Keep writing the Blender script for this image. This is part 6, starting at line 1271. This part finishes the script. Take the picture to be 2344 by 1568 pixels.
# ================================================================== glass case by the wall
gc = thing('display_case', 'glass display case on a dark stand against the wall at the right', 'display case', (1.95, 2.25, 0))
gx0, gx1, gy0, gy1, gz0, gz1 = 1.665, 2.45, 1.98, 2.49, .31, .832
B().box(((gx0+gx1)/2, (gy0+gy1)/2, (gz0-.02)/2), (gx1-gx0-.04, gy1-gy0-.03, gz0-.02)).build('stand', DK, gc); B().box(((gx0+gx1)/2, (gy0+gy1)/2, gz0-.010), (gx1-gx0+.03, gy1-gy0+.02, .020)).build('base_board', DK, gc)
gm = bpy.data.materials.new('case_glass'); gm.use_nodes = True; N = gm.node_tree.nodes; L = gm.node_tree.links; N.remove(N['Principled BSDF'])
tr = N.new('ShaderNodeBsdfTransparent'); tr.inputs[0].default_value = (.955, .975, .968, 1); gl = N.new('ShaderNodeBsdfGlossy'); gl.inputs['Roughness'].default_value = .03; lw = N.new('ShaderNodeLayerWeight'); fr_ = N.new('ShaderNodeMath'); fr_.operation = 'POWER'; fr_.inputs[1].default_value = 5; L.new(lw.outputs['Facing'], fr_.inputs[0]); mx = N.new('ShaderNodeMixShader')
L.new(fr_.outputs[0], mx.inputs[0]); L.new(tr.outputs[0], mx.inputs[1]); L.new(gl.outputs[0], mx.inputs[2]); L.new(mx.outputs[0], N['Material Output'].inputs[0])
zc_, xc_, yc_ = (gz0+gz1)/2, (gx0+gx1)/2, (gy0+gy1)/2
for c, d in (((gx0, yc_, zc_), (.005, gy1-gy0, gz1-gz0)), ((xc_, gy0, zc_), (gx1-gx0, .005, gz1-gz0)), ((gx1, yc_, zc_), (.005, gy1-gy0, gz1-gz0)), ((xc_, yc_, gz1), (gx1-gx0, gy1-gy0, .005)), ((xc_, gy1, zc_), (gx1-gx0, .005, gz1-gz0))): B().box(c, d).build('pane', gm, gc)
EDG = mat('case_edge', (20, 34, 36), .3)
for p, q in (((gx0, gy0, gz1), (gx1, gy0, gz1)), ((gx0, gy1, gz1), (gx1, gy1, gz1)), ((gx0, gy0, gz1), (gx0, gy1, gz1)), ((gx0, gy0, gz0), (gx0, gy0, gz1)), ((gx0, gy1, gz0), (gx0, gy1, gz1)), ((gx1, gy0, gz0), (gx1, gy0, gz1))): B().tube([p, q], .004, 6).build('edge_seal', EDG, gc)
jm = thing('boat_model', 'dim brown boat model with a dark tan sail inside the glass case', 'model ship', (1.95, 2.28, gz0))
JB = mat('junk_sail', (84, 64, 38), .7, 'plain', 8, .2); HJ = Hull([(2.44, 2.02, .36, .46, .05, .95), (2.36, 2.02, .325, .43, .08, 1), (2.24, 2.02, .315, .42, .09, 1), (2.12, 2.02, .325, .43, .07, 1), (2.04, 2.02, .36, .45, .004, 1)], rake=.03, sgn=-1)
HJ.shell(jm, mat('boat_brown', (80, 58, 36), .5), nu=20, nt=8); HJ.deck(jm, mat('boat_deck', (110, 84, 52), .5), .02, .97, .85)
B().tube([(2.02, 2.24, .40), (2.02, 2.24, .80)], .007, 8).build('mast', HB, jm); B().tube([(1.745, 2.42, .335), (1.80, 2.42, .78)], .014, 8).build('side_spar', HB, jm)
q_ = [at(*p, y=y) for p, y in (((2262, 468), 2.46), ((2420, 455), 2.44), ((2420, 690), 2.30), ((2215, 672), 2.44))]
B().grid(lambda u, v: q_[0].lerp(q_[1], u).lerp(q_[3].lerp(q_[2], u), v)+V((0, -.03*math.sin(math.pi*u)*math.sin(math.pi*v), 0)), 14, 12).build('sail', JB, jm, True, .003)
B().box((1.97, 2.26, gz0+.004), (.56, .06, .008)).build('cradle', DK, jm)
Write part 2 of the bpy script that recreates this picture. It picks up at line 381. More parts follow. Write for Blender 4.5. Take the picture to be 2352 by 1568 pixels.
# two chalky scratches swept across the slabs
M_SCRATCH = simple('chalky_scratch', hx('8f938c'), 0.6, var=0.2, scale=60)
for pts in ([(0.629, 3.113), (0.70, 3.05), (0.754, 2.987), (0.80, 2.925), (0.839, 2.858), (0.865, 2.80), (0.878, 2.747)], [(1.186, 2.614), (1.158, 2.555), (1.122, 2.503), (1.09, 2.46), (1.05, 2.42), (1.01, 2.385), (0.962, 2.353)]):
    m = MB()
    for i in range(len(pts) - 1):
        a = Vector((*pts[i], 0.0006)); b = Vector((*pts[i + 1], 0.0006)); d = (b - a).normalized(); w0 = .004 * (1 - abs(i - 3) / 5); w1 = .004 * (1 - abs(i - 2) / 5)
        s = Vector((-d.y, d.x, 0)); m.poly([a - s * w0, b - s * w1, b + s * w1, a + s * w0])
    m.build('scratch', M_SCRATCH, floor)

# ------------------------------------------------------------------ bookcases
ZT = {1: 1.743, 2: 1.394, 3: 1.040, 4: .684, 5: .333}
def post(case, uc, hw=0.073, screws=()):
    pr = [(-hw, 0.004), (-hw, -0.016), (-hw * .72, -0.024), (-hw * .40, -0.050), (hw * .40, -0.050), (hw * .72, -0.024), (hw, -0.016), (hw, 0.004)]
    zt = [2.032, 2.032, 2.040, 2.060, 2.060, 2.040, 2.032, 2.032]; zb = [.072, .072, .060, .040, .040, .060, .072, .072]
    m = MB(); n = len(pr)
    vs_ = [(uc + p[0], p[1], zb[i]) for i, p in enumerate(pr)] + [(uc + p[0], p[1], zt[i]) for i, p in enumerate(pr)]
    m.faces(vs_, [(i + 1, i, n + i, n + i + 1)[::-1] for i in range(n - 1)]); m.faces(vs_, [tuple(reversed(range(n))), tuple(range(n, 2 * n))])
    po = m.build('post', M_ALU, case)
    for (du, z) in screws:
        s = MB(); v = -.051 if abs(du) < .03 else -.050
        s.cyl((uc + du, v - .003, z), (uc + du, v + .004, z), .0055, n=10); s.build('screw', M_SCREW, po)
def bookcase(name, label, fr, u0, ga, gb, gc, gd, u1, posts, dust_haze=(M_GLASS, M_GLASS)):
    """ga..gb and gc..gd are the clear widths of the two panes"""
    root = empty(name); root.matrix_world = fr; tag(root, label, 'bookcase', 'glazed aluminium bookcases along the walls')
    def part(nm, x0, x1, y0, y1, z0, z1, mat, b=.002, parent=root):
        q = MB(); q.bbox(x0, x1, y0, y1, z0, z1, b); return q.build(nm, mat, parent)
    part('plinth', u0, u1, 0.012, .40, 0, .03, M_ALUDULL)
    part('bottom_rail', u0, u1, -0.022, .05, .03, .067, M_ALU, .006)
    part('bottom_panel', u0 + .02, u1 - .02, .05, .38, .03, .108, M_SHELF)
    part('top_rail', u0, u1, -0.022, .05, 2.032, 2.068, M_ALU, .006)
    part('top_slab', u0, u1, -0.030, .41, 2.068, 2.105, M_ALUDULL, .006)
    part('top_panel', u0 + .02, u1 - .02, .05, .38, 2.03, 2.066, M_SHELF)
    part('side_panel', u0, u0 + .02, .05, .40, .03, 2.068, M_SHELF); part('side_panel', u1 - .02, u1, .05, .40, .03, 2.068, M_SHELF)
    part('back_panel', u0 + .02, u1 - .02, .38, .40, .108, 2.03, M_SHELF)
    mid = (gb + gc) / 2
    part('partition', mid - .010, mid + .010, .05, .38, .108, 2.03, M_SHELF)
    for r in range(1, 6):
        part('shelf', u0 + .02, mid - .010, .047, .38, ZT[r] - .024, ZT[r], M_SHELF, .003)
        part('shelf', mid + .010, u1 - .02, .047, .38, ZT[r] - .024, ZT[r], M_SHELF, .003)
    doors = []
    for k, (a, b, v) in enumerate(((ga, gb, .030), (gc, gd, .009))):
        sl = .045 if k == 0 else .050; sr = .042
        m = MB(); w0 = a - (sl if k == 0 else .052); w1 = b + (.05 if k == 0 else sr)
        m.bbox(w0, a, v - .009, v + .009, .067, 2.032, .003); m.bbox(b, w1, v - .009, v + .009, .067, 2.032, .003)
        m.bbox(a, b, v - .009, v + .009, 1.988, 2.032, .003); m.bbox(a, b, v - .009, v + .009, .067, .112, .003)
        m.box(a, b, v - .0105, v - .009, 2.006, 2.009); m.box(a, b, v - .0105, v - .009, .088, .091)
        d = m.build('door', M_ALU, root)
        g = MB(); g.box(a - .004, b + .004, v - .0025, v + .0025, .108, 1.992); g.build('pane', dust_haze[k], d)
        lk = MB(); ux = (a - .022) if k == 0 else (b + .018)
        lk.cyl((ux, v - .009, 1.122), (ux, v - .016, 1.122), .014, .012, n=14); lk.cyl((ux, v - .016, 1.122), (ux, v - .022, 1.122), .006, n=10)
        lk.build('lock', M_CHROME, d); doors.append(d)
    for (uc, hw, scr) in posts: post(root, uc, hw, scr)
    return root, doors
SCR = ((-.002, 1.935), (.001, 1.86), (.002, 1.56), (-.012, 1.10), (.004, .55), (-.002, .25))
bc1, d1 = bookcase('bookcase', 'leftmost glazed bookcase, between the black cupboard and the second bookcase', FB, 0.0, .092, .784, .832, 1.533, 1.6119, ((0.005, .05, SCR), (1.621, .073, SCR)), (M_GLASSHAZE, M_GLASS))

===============

§ **Task requirements**
Wherever the string "pixels" appears in the entries above, list that line.

§ **Answer for this exercise**
Keep writing the Blender script for this image. This is part 6, starting at line 1271. This part finishes the script. Take the picture to be 2344 by 1568 pixels.
Write part 2 of the bpy script that recreates this picture. It picks up at line 381. More parts follow. Write for Blender 4.5. Take the picture to be 2352 by 1568 pixels.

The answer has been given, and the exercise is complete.